Speaking recently of the planned Ground Zero mosque, Parker laid it on the line.
“Americans don’t need any lessons about freedom and tolerance. Millions of Muslim Americans live, prosper and practice their faith freely in our country. According to a Google search, there are about 2,000 mosques in the United States. We have one Muslim American member of Congress who took his oath of office with his hand on the Koran. Many American universities have programs where students can learn about Islam, including Columbia in New York City.”
Speaking of President Obama’s belief that Americans “somehow bore some responsibility for the antipathy toward us in the Islamic world and that outreach would help”, Parker said, “As Johns Hopkins University Middle East Scholar Fouad Ajami pointed out in The Wall Street Journal, Obama’s outreach program has accomplished only diminished respect for us in the Islamic world. Antipathy continues to run high and unchanged and it’s not because there something wrong with us. It’s because, as Ajami writes, the U.S. is a convenient scapegoat for nations and rulers that refuse to address their own problems.”
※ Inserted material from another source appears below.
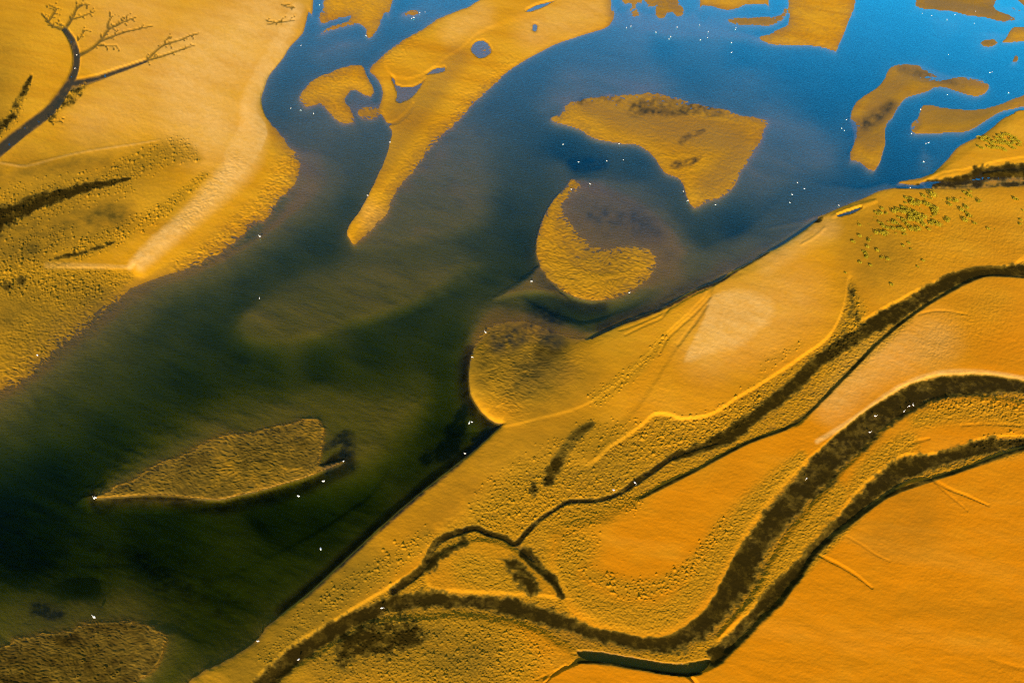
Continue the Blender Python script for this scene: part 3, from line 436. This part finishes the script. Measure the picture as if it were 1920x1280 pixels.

And finally Parker tells Feisal Abdul Rauf, the man behind the $100 million dollar effort to build the Ground Zero mosque, “Of the 17 nations that Freedom House rates the ‘worst of the worst’ regarding their state of freedom, six are Islamic nations. Feisal Abdul Rauf should spend his $100 million – wherever it’s coming from – to advance the cause of freedom in Islamic countries. That is where the problem is, not here.”
We’re just guessing, but we think that the average American could really appreciate someone in Congress with the … uhhh … political will to give a speech like that.